Irish exchequer among richest in Europe

The EU forecasts also suggest the Irish exchequer will continue to be one of the richest in Europe, with the State expected to run budget surpluses this year and in 2024, helped by the billions in euro flowing in from corporation tax receipts from multinationals.  

The inflation numbers from the commission are closely watched for clues on how long the European Central Bank (ECB) will continue on its cycle of hiking interest rates, which are designed to rein in price pressures across the eurozone.

Its rate decisions are decided in terms of price pressures and meeting its medium target for inflation of around 2% across the eurozone, a target that pivots on price pressures in the largest eurozone economies. 

The ECB has repeatedly highlighted the dangers of price pressures becoming embedded and has warned about pressures staying "too high for too long", citing measures of core inflation that strip out energy and food prices from the headline rates.  

Core inflation stubbornly high

In a commentary, commission executive vice-president  Valdis Dombrovskis highlighted that core inflation is remaining at stubbornly high levels in the EU.  

"The European economy is in better shape than we projected last autumn.

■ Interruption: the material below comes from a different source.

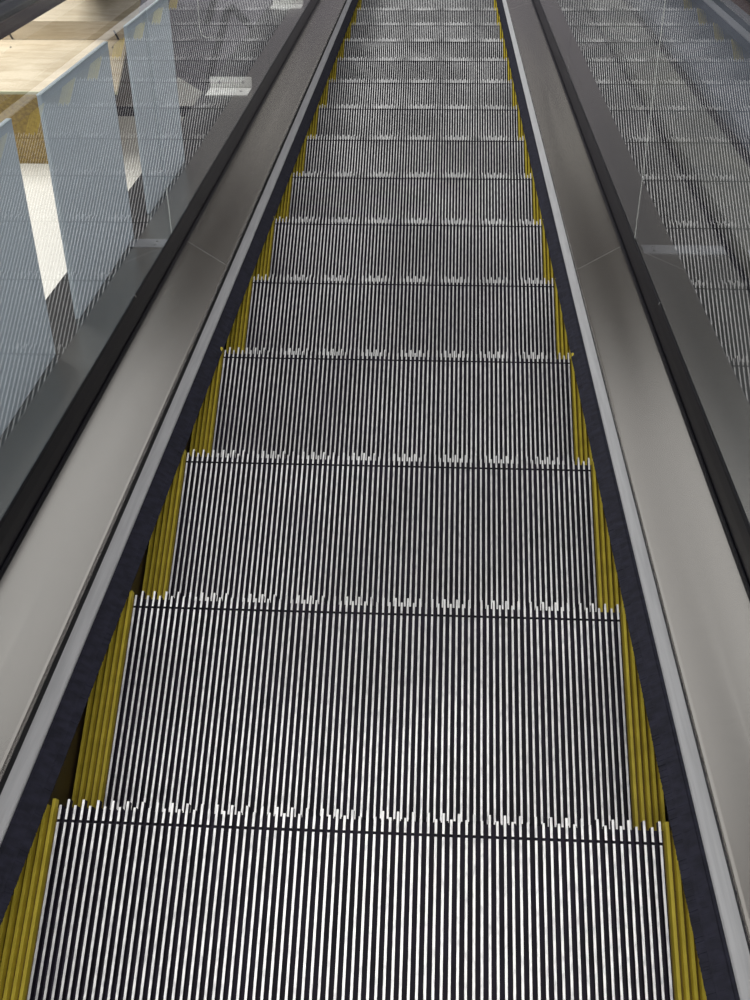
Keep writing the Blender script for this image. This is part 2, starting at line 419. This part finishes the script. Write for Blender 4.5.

Thanks to determined efforts to strengthen our energy security, a remarkably resilient labour market and easing supply constraints, we avoided a winter recession and are set for moderate growth this year and next. 

"Inflation has proved stickier than expected but it is forecast to decline gradually over the remainder of 2023 and in 2024. And the improvement in public finances is set to continue as energy support measures are progressively withdrawn," he said.